Eddy de Pretto feat Yseult – Pause x Kiss, réalisé par Colin Solal Cardo
J’espère à ce stade avoir convaincu quelques daron.ne.s que les millennials ne sont pas en train de conspirer pour abattre l’ordre républicain. Un dernier cliché persiste autour des combats dits woke : la victimisation. Dans un article du Figaro, un amalgame malhonnête est fait entre “pensée woke” et “posture victimaire” chez les nouvelles stars francophones. Eddy de Pretto était ainsi accusé d’utiliser la posture victimaire pour rester dans la lumière, tout comme Yseult, Camélia Jordana, Angèle… Selon la journaliste, professeure et chercheuse en cultural studies Manon Renault, la plupart des stars accusées d’être “victimistes” ne font en réalité que raconter leur vécu, une pratique propre à tout artiste : simplement, les histoires des personnes minorisées sont accueillies souvent avec crainte car associées spontanément à un militantisme caricaturé. “Je ne pense pas que ces stars veuillent adopter une posture misérabiliste. Je pense qu’iels sont fier.e.s d’être comme iels sont et que ça aide beaucoup de gens à s’identifier et à vivre mieux. Iels ne font que montrer une voie vers le bonheur”, développe Manon Renault. “Il ne faut pas oublier que ces gens ne vivent pas de leur oppression. Iels vivent de leur talent. On n’imagine pas Le Figaro reprocher d’être victimiste à un chanteur homme blanc cis qui raconterait ses peines de cœur.”
Il est bon de rappeler que la totalité des artistes cité.e.s plus haut ont bel et bien été victimes de harcèlement et de cyberharcèlement : il est donc évident qu’en France, encore aujourd’hui, lorsqu’on est en dehors d’une norme, on subit des agressions racistes, homophobes, misogynes. Eddy de Pretto a reçu plus de 3 000 messages de haine après sa performance au festival Qui va piano, va sano. Une enquête a été ouverte qui a mené au placement en garde à vue de 17 hommes. Les cyberharceleurs du chanteur seront jugés en octobre 2022.
Lorsque Camélia Jordana a dénoncé les violences policières sur le plateau d’On n’est pas couché sur France 2 en mai 2020, elle a été victime d’un harcèlement médiatique tellement haineux que d’autres artistes ont pris la parole pour la défendre. Angèle postait ainsi une story pour mettre en évidence un drôle de paradoxe : Eric Zemmour, condamné en 2019 pour incitation à la haine, flirtant sans complexes avec le révisionnisme historique, bénéficie d’une couverture médiatique permanente alors que la chanteuse, qui avait exprimé poliment le fait de ne pas se sentir en sécurité face aux policiers, avait été rappelée à l’ordre y compris par Christophe Castaner, alors ministre de l’Intérieur. Comme si on ne savait pas que des opérations policières ont effectivement provoqué le décès de 32 personnes dans la seule année 2020 !
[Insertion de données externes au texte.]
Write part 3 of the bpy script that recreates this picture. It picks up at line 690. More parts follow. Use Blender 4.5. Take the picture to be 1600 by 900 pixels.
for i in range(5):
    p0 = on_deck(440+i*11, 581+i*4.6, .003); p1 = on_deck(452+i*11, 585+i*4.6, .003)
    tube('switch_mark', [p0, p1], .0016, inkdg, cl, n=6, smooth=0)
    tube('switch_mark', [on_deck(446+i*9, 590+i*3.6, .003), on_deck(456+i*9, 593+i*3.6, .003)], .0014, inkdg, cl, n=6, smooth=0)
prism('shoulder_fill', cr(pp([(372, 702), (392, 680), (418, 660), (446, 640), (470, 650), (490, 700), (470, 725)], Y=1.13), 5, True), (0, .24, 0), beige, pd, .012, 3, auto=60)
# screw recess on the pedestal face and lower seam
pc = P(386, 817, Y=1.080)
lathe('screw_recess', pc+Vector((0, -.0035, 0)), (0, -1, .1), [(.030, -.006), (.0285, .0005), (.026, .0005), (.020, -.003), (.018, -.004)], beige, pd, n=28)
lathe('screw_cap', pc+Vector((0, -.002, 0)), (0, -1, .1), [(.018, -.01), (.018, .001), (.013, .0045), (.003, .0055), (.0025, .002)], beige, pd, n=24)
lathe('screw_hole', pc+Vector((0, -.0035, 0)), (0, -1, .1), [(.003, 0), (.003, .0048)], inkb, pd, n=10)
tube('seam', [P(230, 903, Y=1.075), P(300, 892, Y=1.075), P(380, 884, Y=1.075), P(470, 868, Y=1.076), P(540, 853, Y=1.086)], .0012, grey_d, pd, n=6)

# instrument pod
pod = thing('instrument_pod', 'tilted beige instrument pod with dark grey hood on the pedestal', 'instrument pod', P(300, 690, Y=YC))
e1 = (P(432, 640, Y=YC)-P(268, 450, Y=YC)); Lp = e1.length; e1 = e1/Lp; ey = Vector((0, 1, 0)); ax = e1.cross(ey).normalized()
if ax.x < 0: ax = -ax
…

Il en va de même pour des personnalités publiques comme Habibitch et Rokhaya Diallo, qui, comme on l’a vu, ont été harcelées sur les réseaux sociaux sous l’impulsion d’influenceurs masculinistes comme Greg Toussaint qui incitaient leur audience à troller certains posts de militant.e.s LGBTQI+ et féministes, de préférence issu.e.s de l’histoire coloniale. Une agression est un fait indéniable : il me paraît plutôt clair que la violence ne vient pas des artistes cité.e.s mais bel et bien d’influenceurs qui alimentent la haine.
Le confusionnisme va jusqu’à la négation des chiffres, des images, des témoignages vidéo : la boomersphère est rentrée dans un négationnisme de l’histoire pernicieux et obsessionnel. “On dirait que l’Occident se débat dans ses cendres futures en pointant du doigt des ennemis imaginaires”, constate Habibitch. “Iels pensent qu’islamo-gauchiste est une insulte : excusez-moi mais l’obsession de l’islam vient de la droite. Ça n’a pas de sens d’insulter des personnes qui prônent la tolérance et l’inclusion en les traitant d’islamo-gauchistes !”
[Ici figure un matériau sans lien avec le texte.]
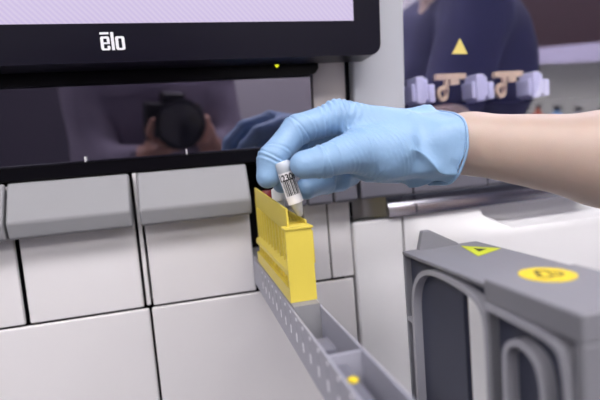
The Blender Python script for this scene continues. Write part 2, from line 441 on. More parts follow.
obj('upright_post', slab(.2150, .2862, .0005, .60, -.006, .03), 'post', AN, bevel=.003, segs=3)
obj('post_reveal', slab(.2076, .2149, .0005, .45, .010, .03), 'black', AN)
obj('upper_fascia', slab(-.98, .2070, .30, .60, -.004, .03), 'post', AN)
# right glass with a warning sticker; clamps stand behind it
gr = obj('smoked_glass', slab(.2870, 1.215, .0045, .466, 0, .0008), 'glassR', AN)
def on_glass(u, v, d=.0002):
    q = at(u, v, .55)
    for _ in range(6): q = at(u, v, yw(q[2]) - d)
    return q
a, b, c = on_glass(460, 38.5), on_glass(452, 54), on_glass(467.5, 54)
obj('warning_triangle', MB().prism([a, b, c], (0, -.0004, 0)), 'paleyellow', gr, label='pale yellow triangular warning sticker')
rail = obj('clamp_rail', MB().box(.30, 1.15, .635, .650, .062, .070).box(1.14, 1.15, .635, .650, .0042, .062), 'gap', AN)
obj('clamp_fill_light', MB().box(.30, 1.20, .60, .63, .456, .469), 'strip', AN, label='added white fill light strip behind the window')  # added fill light that brightens the clamps behind the glass
for i in range(3):
    x = .3235 + i * .0985
    z = .1030
    g = MB().box(x, x + .006, .606, .634, z - .036, z - .010).box(x + .006, x + .020, .603, .634, z - .040, z).box(x + .020, x + .026, .605, .634, z - .034, z - .003).box(x + .026, x + .036, .603, .634, z - .038, z - .012)
    k = obj('tube_clamp', g, 'clamp', rail, bevel=.002)
    if i == 2: continue
    g = MB().box(x + .0390, x + .0880, .604, .612, z - .0060, z + .002).box(x + .062, x + .076, .604, .612, z - .014, z - .0060)
    ring = [(math.cos(t * PI / 10) * .0085, math.sin(t * PI / 10) * .0115) for t in range(20)]
    inn = [(q[0] * .5, q[1] * .5) for q in ring]; cx, cz = x + .0500, z - .0260
    vv = [(cx + q[0], .605, cz + q[1]) for q in ring] + [(cx + q[0], .605, cz + q[1]) for q in inn] + [(cx + q[0], .611, cz + q[1]) for q in ring] + [(cx + q[0], .611, cz + q[1]) for q in inn]
    ff = []
    for t in range(20):
        s2 = (t + 1) % 20
        ff += [(t, s2, 20 + s2, 20 + t), (40 + t, 60 + t, 60 + s2, 40 + s2), (t, 40 + t, 40 + s2, s2), (20 + t, 20 + s2, 60 + s2, 60 + t)]
    g.add(vv, ff); g.box(cx + .004, cx + .009, .605, .611, cz, cz + .021)
    obj('hook_bar', g, 'beigebar', k)

# ================================================================== the monitor
MON = thing('touch_monitor', 'black touch monitor with glowing lavender screen mounted on the analyser', 'monitor', (-.03, .53, .1115))
def rrect(x0, x1, z0, z1, r, n=6):
    P = []
    for cx, cz, a in ((x1 - r, z1 - r, 0), (x0 + r, z1 - r, 90), (x0 + r, z0 + r, 180), (x1 - r, z0 + r, 270)):
        for k in range(n + 1):
            t = math.radians(a + 90 * k / n); P.append((cx + r * math.cos(t), cz + r * math.sin(t)))
    return P
def ym(z): return .500 - TILT * (z - .1115)
MX0, MX1, MZ0, MZ1 = -.292, .2305, .1118, .440
SX0, SX1, SZ0, SZ1 = -.262, .1990, .1492, .4060
outer = rrect(MX0, MX1, MZ0, MZ1, .0125); n = len(outer)
mb = MB(); inner = rrect(SX0, SX1, SZ0, SZ1, .0006)
vf = [(x, ym(z), z) for x, z in outer] + [(x, ym(z), z) for x, z in inner] + [(x, ym(z) + .0016, z) for x, z in inner] + [(x, ym(z) + .036, z) for x, z in outer]
ff = []
for i in range(n):
    j = (i + 1) % n
    ff += [(i, j, n + j, n + i), (n + i, n + j, 2*n + j, 2*n + i), (i, 3*n + i, 3*n + j, j)]
ff.append(tuple(range(3 * n, 4 * n)))
mb.add(vf, ff)
obj('bezel', mb, 'bezel', MON, smooth=30)
obj('screen', MB().add([(x, ym(z) + .0014, z) for x, z in ((SX0, SZ0), (SX1, SZ0), (SX1, SZ1), (SX0, SZ1))] + [(x, ym(z) + .0040, z) for x, z in ((SX0, SZ0), (SX1, SZ0), (SX1, SZ1), (SX0, SZ1))],
    [(0, 1, 2, 3), (7, 6, 5, 4), (0, 4, 5, 1), (1, 5, 6, 2), (2, 6, 7, 3), (3, 7, 4, 0)]), 'screen', MON)
# lettering: a macron over e, then l and o, in heavy narrow strokes
def loop(x0, x1, z0, z1, t, r): return rrect(x0, x1, z0, z1, r, 4), rrect(x0 + t, x1 - t, z0 + t * .8, z1 - t * .8, max(r - t * .8, .0003), 4)
lm = MB()
def flat(poly): lm.prism([(x, ym(z) - .0004, z) for x, z in poly], (0, .0005, 0))
def ringpoly(o, i_):
    for k in range(len(o)):
        k2 = (k + 1) % len(o); flat([o[k], o[k2], i_[k2], i_[k]])
ex, ez = -.0705, .1236
def R(x0, x1, z0, z1): flat([(ex + x0, ez + z0), (ex + x1, ez + z0), (ex + x1, ez + z1), (ex + x0, ez + z1)])
R(0, .0084, .0152, .0172)                                   # macron
R(0, .0028, .0012, .0118); R(.0028, .0060, 0, .0018); R(.0028, .0060, .0112, .0132); R(.0060, .0086, .0060, .0118); R(.0028, .0060, .0060, .0076); R(.0060, .0086, .0012, .0042)
flat([(ex, ez + .0012), (ex + .0012, ez), (ex + .0028, ez), (ex + .0028, ez + .0012)]); flat([(ex, ez + .0118), (ex + .0028, ez + .0118), (ex + .0028, ez + .0132), (ex + .0012, ez + .0132)])
flat([(ex + .0060, ez), (ex + .0076, ez), (ex + .0086, ez + .0012), (ex + .0060, ez + .0012)]); flat([(ex + .0060, ez + .0118), (ex + .0086, ez + .0118), (ex + .0076, ez + .0132), (ex + .0060, ez + .0132)])
R(.0100, .0128, 0, .0172)                                   # l
o1 = rrect(ex + .0140, ex + .0228, ez, ez + .0132, .0020, 4); o2 = rrect(ex + .0168, ex + .0200, ez + .0019, ez + .0113, .0008, 4); ringpoly(o1, o2)
obj('lettering', lm, 'mark', MON, label='pale maker lettering on the bezel')
obj('mount_bracket', MB().box(-.08, .02, .505, .5335, .31, .41), 'black', MON, bevel=.002)

# ================================================================== pull-out sample tray
TX0, TX1 = .0682, .0927
TR = thing('sample_tray', 'long narrow light grey tray pulled out under the yellow rack', 'tray', ((TX0 + TX1) / 2, .4, -.1505))
t = MB()
t.box(TX0, TX0 + .0016, .178, .635, -.1505, -.1175).box(TX1 - .0016, TX1, .178, .635, -.1505, -.1175)
t.box(TX0 + .0016, TX1 - .0016, .178, .635, -.1505, -.1485).box(TX0 + .0016, TX1 - .0016, .178, .1805, -.1485, -.1175)
obj('trough', t, 'tray', TR)
obj('raised_floor', MB().box(TX0 + .0017, TX1 - .0017, .3405, .612, -.1484, -.1150), 'grip', TR, label='pale raised tray floor')
obj('divider', MB().box(TX0 + .0017, TX1 - .0017, .2520, .2545, -.1484, -.1185), 'tray', TR)
obj('stop_block', MB().box(TX0 + .0017, .0785, .2625, .2820, -.1484, -.1185), 'insert', TR, bevel=.0008)
mk = MB(); ik = MB()
Ys = [.3310 - .0200 * i for i in range(8)] + [.351, .371, .391, .411, .431, .451, .471, .491]
for y in Ys:
    mk.box(TX0 - .0003, TX0 + .0002, y - .0013, y + .0013, -.1390, -.1325)
    mk.box(TX0 - .0004, TX0 + .0002, y - .0040, y - .0018, -.1215, -.1195)
    for k in range(5): ik.box(TX0 - .0003, TX0 + .0002, y - .0036, y + .0014, -.1300 + .0019 * k, -.1293 + .0019 * k)
obj('slot_marking', mk, 'mark', TR, label='white slot marks on the tray side')
obj('code_marking', ik, 'midink', TR, label='grey code lines on the tray side')
AD = thing('tube_adapter', 'grey bar with yellow dot lying inside the pull-out tray', 'adapter', (.0745, .23, -.1484))
obj('bar', MB().box(TX0 + .0020, .0798, .1830, .2500, -.1484, -.1235), 'insert', AD, bevel=.001)
obj('button', MB().lathe((.0762, .2285, -.1236), (0, 0, 1), [(0, .0030), (.0012, .0030), (.0016, .0024)], 20), 'yellowlabel', AD, smooth=40, label='yellow dot')

# ================================================================== yellow tube rack
RK = thing('tube_rack', 'bright yellow plastic tube rack standing on the pulled-out tray', 'rack', (.081, .44, -.1150))
X0, X1 = .0698, .0920; Y0, Y1 = .3510, .5290; ZB, ZT = -.1150, -.0560
b = MB()
b.box(X0, X1, Y0, Y0 + .0035, ZB, ZT)                         # near end wall
b.box(X0 + .0034, X1, Y1 - .003, Y1, ZB, ZT + .015)                    # far end wall
b.box(X0, X1, Y0 + .0035, Y1 - .003, ZB, ZB + .0022)          # base
b.box(X1 - .0016, X1, Y0 + .0035, Y1 - .003, ZB + .0022, ZT)  # right wall
b.box(X0 - .0006, X1 + .0010, Y0 - .0010, Y0 + .0130, ZT, ZT + .0020)       # top lip
b.prism_x([(Y0 + .0060, ZT + .001), (Y0 + .0200, ZT - .003), (Y1 - .003, -.0510), (Y1 - .003, -.0290), (Y0 + .0060, -.0392)], X0 + .0034, X0 + .0052)     # tall band
b.prism_x([(Y0 + .014, ZT), (Y1 - .003, ZT), (Y1 - .003, -.0460), (Y0 + .014, -.0510)], X1 - .0018, X1)
NP = 10; pit = (Y1 - Y0 - .021) / NP
for i in range(NP + 1):
    y = Y0 + .0155 + i * pit
    b.box(X0 + .0052, X1 - .0018, y - .0012, y + .0012, ZT - .004, ZT + .0025)      # bridges between the wells
    b.box(X0 + .0034, X1 - .0016, y - .0016, y + .0016, ZB + .0022, ZT + .002)      # ribs
b.box(X1 - .0052, X1 - .0018, Y0 + .0035, Y1 - .003, ZT - .002, ZT)
b.box(X0 + .0052, X0 + .0072, Y0 + .0130, Y1 - .003, ZT - .002, ZT)
b.prism([(X0, Y0 + .0030, -.0890), (X0 + .0050, Y0 + .0030, -.0850), (X0 + .0062, Y0 + .0030, -.0850), (X0 + .0062, Y0 + .0030, -.0960), (X0, Y0 + .0030, -.0935)], (0, Y1 - Y0 - .0060, 0))
b.box(X0 + .0062, X0 + .0074, Y0 + .0035, Y1 - .003, ZB + .0022, -.0880)           # recessed web
b.box(X0, X0 + .0062, Y0 + .0030, Y1 - .003, ZB, -.1035)                           # foot band
b.box(X1, X1 + .0010, Y0 + .0004, Y0 + .0090, -.0850, ZT - .002)                   # side flange
obj('frame', b, 'yellow', RK, bevel=.0004, segs=1)
def tube(name, label, base, axis, body_m, cap_m, group=None, r=.0058, L=.052, capr=.0066):
    t = thing(name, label, 'sample tube', base, group); 
    pr = [(0, .0016), (.002, .0024), (.011, r * .9), (.014, r), (L - .012, r)]
    obj('vial', MB().lathe(base, axis, pr, 24), body_m, t, smooth=40)
    q = np.array(base) + np.array(axis) / np.linalg.norm(axis) * (L - .0118)
    obj('cap', MB().lathe(q, axis, [(0, r + .0002), (.0004, capr), (.0105, capr), (.0118, capr - .001)], 24), cap_m, t, smooth=40)
    return t
yp = [Y0 + .0155 + (i + .5) * pit for i in range(NP)]
tube('sample_tube', 'white-capped sample tube standing in the yellow rack behind the fingers', (.0809, yp[3], -.0900), (0, 0, 1), 'tubeplastic', 'clearbottle', 'tubes in the yellow rack', L=.0640)
tube('sample_tube', 'red-capped sample tube at the far end of the yellow rack', (.0809, yp[7], -.0950), (0, 0, 1), 'tubeplastic', 'redcap', 'tubes in the yellow rack', L=.0640)

# ================================================================== tube held in the hand
c0 = at(281.6, 161.5, .3745); c1 = at(300.5, 215.5, .3745)
axd = (c0 - c1); TL = np.linalg.norm(axd); axd = axd / TL
TU = thing('sample_tube', 'small clear tube with barcode label pinched between the gloved fingers', 'sample tube', tuple(c1))
rr = .0064
obj('vial', MB().lathe(c1, axd, [(0, .0020), (.0010, .0028), (.0120, .0056), (.0132, rr - .0003), (TL - .0090, rr - .0003)], 32), 'tubeplastic', TU, smooth=40)
obj('cap', MB().lathe(c1 + axd * (TL - .0092), axd, [(0, rr), (.0004, rr + .0002), (.0075, rr + .0001), (.0090, rr - .0012)], 32), 'tubecap', TU, smooth=40)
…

Est-ce la simple existence de récits différents qui a autant chamboulé notre définition de ce qui est républicain ? Si une performance d’Eddy de Pretto est capable d’en insécuriser certain.e.s à ce point, c’est à se demander si nos démocraties ne reposent pas sur du sable mouvant !
Pour dépasser le stérile conflit intergénérationnel de notre époque, il faut retrouver le sens de la mesure. Un petit résumé à l’usage des parents, des journalistes, de celles et ceux qui seraient tenté.e.s par un vote de “droite assumée” :
Les boomers, pour conclure avec une formule qui vous est chère, “Calmez-vous. Ça va bien se passer”.
La République ne s’effondrera pas juste parce que vous n’en serez plus le seul et unique centre. Pour le dire avec Habibitch, “on ne peut plus rien dire, ça n’existe pas : c’est simplement qu’on a donné la parole à celles et ceux qui ne disaient rien avant.”